House’s connection to Oppenheimer may be a little more subtle, but it’s a matter of understanding the horror of the film. In an early sequence, Gorgeous shares the backstory of her Auntie in the form of a silent film all the girls watch together. She’s a young woman who became affianced to a young doctor in a small town. The young doctor is drafted into World War II – he promises to return to her, and she promises to wait for him. When he’s shot down, she decides to wait for him for the rest of her life in the titular house, and after her sister is married, she waits alone. And she’s really, truly alone – the last time Gorgeous has seen Auntie was ten years ago, when Gorgeous’s mother was still alive. When Auntie receives the note of her lover being missing in action, we see blood fall from her hands and a baby cry – we hear this baby’s cry again late in the film, during the climax, when a deep blow has been done to the ghost running the house.

This backstory frames the film’s central haunting as a tragedy.
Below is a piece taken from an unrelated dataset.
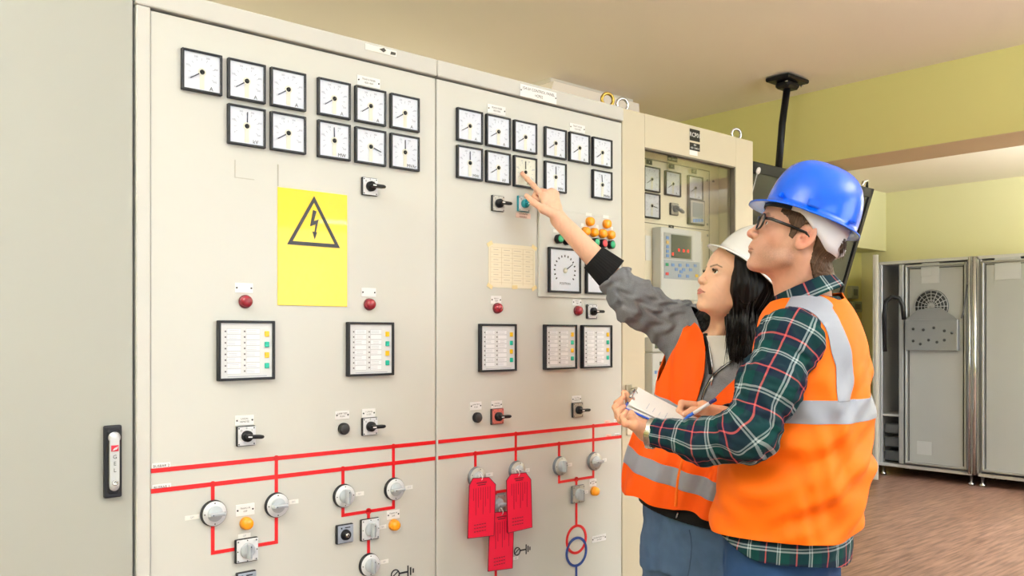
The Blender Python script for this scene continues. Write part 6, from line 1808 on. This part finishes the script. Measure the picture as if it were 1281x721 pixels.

After the war, this widows who survived her dead was paid no real mind – if her pain prevented her from simply finding another willing man, she was isolated and abandoned. In a moment where Fantasy frames this devotion as romantic, the film cuts to the atomic bomb. Obayashi himself was a child of Hiroshima, losing all his friends in the bomb at age 7. A diary found toward the end of the film reads,  “There are no young women in the village now. I’m all alone.” This is ambiguous, as it may have been written before Auntie died and became the witch-spirit haunting the old house, or it may be after she’s eaten all the young women who were left. This violence against Auntie, the lack of care paid to unmake this single-minded devotion, creates a cycle of violence and misogyny which leads to her quite explicitly becoming a predator upon the virginal women who she entraps in the house. It is a chain reaction, the violence begetting violence beginning with the war and ending upon seemingly kind, innocent young women who know nothing more than the basics of history book lessons in school.

The train scene.

It is this sadness which underlies House’s scares, and yet Obayashi maintains incredible levity throughout the film. The visual invention on display and his incredible management of tone (including the expert use of whiplash) is the anchor through what is, admittedly, a story told in bizarre sequence and, underneath the effects, a pretty sad conceit. The aforementioned sequence in which Gorgeous tells her Auntie’s story is preceded by a child reading a picture book about the trains of Tokyo – it zooms in, and briefly, the film becomes animated in the style of the picture book, zooming along past Mount Fuji. When the background changes to a grassy glade, Sweet leans in to ask Gorgeous about her Auntie – they talk about this in front of the animated background, beginning the story, before cutting to Auntie’s story. There’s dancing skeletons, carnivorous pianos, bucket-butt slapstick, butt-biting and cats, cats, cats.

The fact remains no one else could possibly have made House. In order to replicate the feeling of it, they had to release two epics on a single day. Anyway, do Oppenheimer before Barbie. You’ll need the Kenergy before going to bed.